:: Supplied information
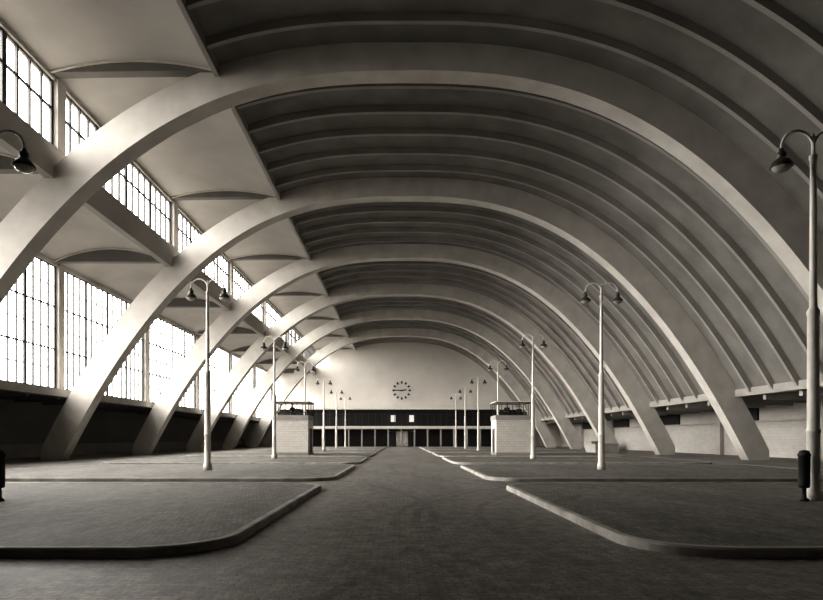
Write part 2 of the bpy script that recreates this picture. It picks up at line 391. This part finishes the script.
# clock
mb=MB(); cz=11.0; cy=Y1-.12; R=1.75
def bar(ang,r0,r1,w):
    a=math.radians(90-ang); d=Vector((math.cos(a),math.sin(a))); nn=Vector((-d.y,d.x))
    P=[d*r0+nn*w,d*r1+nn*w,d*r1-nn*w,d*r0-nn*w]
    vs=[(CX+p.x,cy,cz+p.y) for p in P]+[(CX+p.x,cy+.1,cz+p.y) for p in P]
    mb.add(vs,[(0,1,2,3),(7,6,5,4),(0,4,5,1),(1,5,6,2),(2,6,7,3),(3,7,4,0)],M_dark)
for h in range(12): bar(h*30,R-.40,R+.06,.16)
bar(272,-.35,1.3,.09); bar(82,-.3,.95,.11)
for k in range(6): bar(k*30,-.14,.14,.05)
mb.obj('wall_clock')
def block(x0,x1,y0,y1,h):
    mb=MB(); mb.box(x0,x1,y0,y1,0,h,M_fascia); mb.box(x0-.06,x1+.06,y0-.06,y1+.06,h,h+.1,M_beam); mb.obj('loading_block')
block(21.5,24,66,69.5,.9); block(26.5,29,83,86,1.1)
# ---------------------------------------------------------------- light
w=bpy.data.worlds.new('overcast_sky'); S.world=w; w.use_nodes=True
N=w.node_tree.nodes; L=w.node_tree.links; bg=N['Background']
tc=N.new('ShaderNodeTexCoord'); sp=N.new('ShaderNodeSeparateXYZ'); L.new(tc.outputs['Generated'],sp.inputs[0])
r=N.new('ShaderNodeValToRGB'); mr=N.new('ShaderNodeMapRange'); mr.inputs[1].default_value=-1; mr.inputs[2].default_value=1
L.new(sp.outputs['Z'],mr.inputs[0]); L.new(mr.outputs[0],r.inputs['Fac'])
e=r.color_ramp.elements; e[0].position=.485; e[0].color=(.10,.096,.09,1); e[1].position=.51; e[1].color=(1,.967,.917,1)
L.new(r.outputs['Color'],bg.inputs['Color']); bg.inputs['Strength'].default_value=9.5
sd=bpy.data.lights.new('sun','SUN'); sd.energy=8.8; sd.angle=math.radians(60); sd.color=(1,.967,.917)
so=bpy.data.objects.new('sun',sd); S.collection.objects.link(so)
so.rotation_euler=Vector((1,.25,-.33)).to_track_quat('-Z','Y').to_euler(); so.location=(-60,0,30)
# ---------------------------------------------------------------- camera
cd=bpy.data.cameras.new('camera'); cam=bpy.data.objects.new('camera',cd); S.collection.objects.link(cam)
cam.location=(0,0,1.6); cam.rotation_euler=(math.radians(90),0,0)
cd.sensor_width=36; cd.lens=36*600/823; cd.shift_x=.014; cd.shift_y=.168; cd.clip_end=500
S.camera=cam
S.view_settings.view_transform='Standard'
try: S.view_settings.look='High Contrast'
except Exception as ex_: print('LOOK',ex_)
::::
Task requirements: Reproduce the full listing above verbatim, with no pictures included.

Worked answer:
Write part 2 of the bpy script that recreates this picture. It picks up at line 391. This part finishes the script.
# clock
mb=MB(); cz=11.0; cy=Y1-.12; R=1.75
def bar(ang,r0,r1,w):
    a=math.radians(90-ang); d=Vector((math.cos(a),math.sin(a))); nn=Vector((-d.y,d.x))
    P=[d*r0+nn*w,d*r1+nn*w,d*r1-nn*w,d*r0-nn*w]
    vs=[(CX+p.x,cy,cz+p.y) for p in P]+[(CX+p.x,cy+.1,cz+p.y) for p in P]
    mb.add(vs,[(0,1,2,3),(7,6,5,4),(0,4,5,1),(1,5,6,2),(2,6,7,3),(3,7,4,0)],M_dark)
for h in range(12): bar(h*30,R-.40,R+.06,.16)
bar(272,-.35,1.3,.09); bar(82,-.3,.95,.11)
for k in range(6): bar(k*30,-.14,.14,.05)
mb.obj('wall_clock')
def block(x0,x1,y0,y1,h):
    mb=MB(); mb.box(x0,x1,y0,y1,0,h,M_fascia); mb.box(x0-.06,x1+.06,y0-.06,y1+.06,h,h+.1,M_beam); mb.obj('loading_block')
block(21.5,24,66,69.5,.9); block(26.5,29,83,86,1.1)
# ---------------------------------------------------------------- light
w=bpy.data.worlds.new('overcast_sky'); S.world=w; w.use_nodes=True
N=w.node_tree.nodes; L=w.node_tree.links; bg=N['Background']
tc=N.new('ShaderNodeTexCoord'); sp=N.new('ShaderNodeSeparateXYZ'); L.new(tc.outputs['Generated'],sp.inputs[0])
r=N.new('ShaderNodeValToRGB'); mr=N.new('ShaderNodeMapRange'); mr.inputs[1].default_value=-1; mr.inputs[2].default_value=1
L.new(sp.outputs['Z'],mr.inputs[0]); L.new(mr.outputs[0],r.inputs['Fac'])
e=r.color_ramp.elements; e[0].position=.485; e[0].color=(.10,.096,.09,1); e[1].position=.51; e[1].color=(1,.967,.917,1)
L.new(r.outputs['Color'],bg.inputs['Color']); bg.inputs['Strength'].default_value=9.5
sd=bpy.data.lights.new('sun','SUN'); sd.energy=8.8; sd.angle=math.radians(60); sd.color=(1,.967,.917)
so=bpy.data.objects.new('sun',sd); S.collection.objects.link(so)
so.rotation_euler=Vector((1,.25,-.33)).to_track_quat('-Z','Y').to_euler(); so.location=(-60,0,30)
# ---------------------------------------------------------------- camera
cd=bpy.data.cameras.new('camera'); cam=bpy.data.objects.new('camera',cd); S.collection.objects.link(cam)
cam.location=(0,0,1.6); cam.rotation_euler=(math.radians(90),0,0)
cd.sensor_width=36; cd.lens=36*600/823; cd.shift_x=.014; cd.shift_y=.168; cd.clip_end=500
S.camera=cam
S.view_settings.view_transform='Standard'
try: S.view_settings.look='High Contrast'
except Exception as ex_: print('LOOK',ex_)